Important consideration: homebrew is neither a website nor a service. It is a local software, a package manager, and quietly enabling phone-home analytics in an update after previously not doing such has a different threshold for “informed consent”.
How exactly is Homebrew not a service? We donate hours of work each week in an honest effort to make the best package manager we can for our users. Analytics help us decide how to prioritize our work.
It’s also literally the opposite of quietly enabled [1] [2].
Is youtube-dl a service because it needs to be constantly updated, at great effort, to deal with new countermeasures and the like? Still looks like software to me.
If you were running the software for me (e.g. Gmail), then maybe Homebrew would qualify as a service.
> It’s also literally the opposite of quietly enabled
I discovered it when my firewall showed me an outbound connection to Google analytics. Homebrew spews so much stuff to the console, it's not something a regular user would read unless they looked for it. That was hardly sufficient disclosure.

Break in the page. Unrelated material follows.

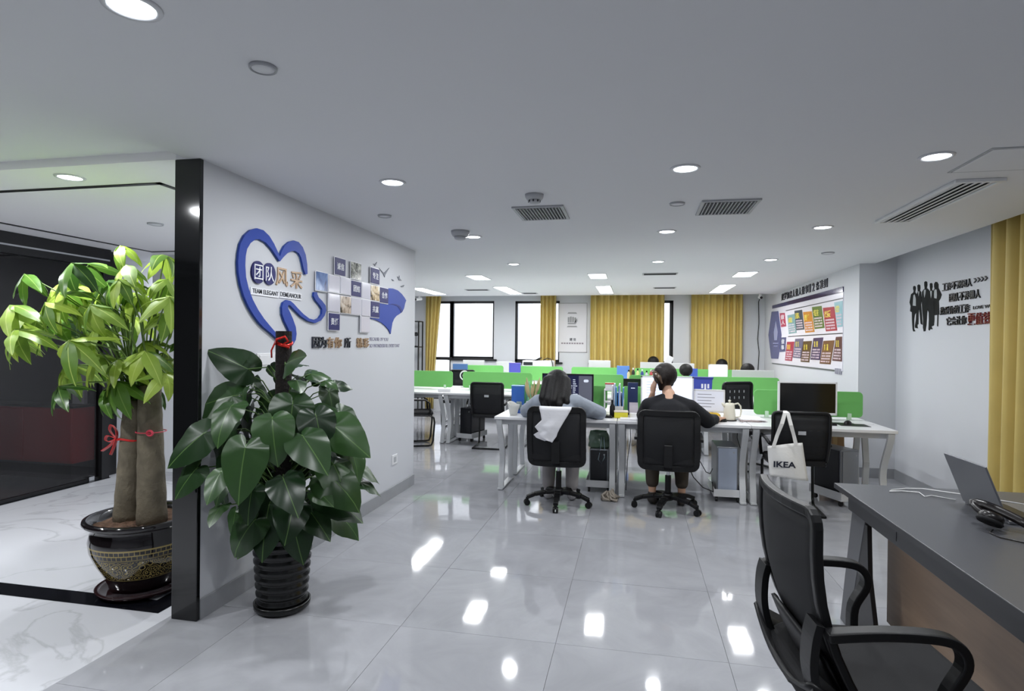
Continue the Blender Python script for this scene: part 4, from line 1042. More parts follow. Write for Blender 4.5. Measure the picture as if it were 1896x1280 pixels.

You guys could have prompted for consent. You didn't. You still refuse to. And you won't entertain any suggestions that you do so unless it comes from a contributor. As I said in my original comment, your collective lack of judgement and refusal to consider the opinions of users is why I don't find you guys to be trustworthy anymore. I encourage everyone to find alternatives.
I’m not sure on whose systems you believe packages are built and tested, and from whose systems you feel Homebrew downloads bottles.
> it's not something a regular user would read unless they looked for it. That was hardly sufficient disclosure.
That notice was colored, it was typeset in bold, it was surrounded by newlines, and it sounded an audible bell. Blaming Homebrew for the fact that you missed that message says more about you than about Homebrew.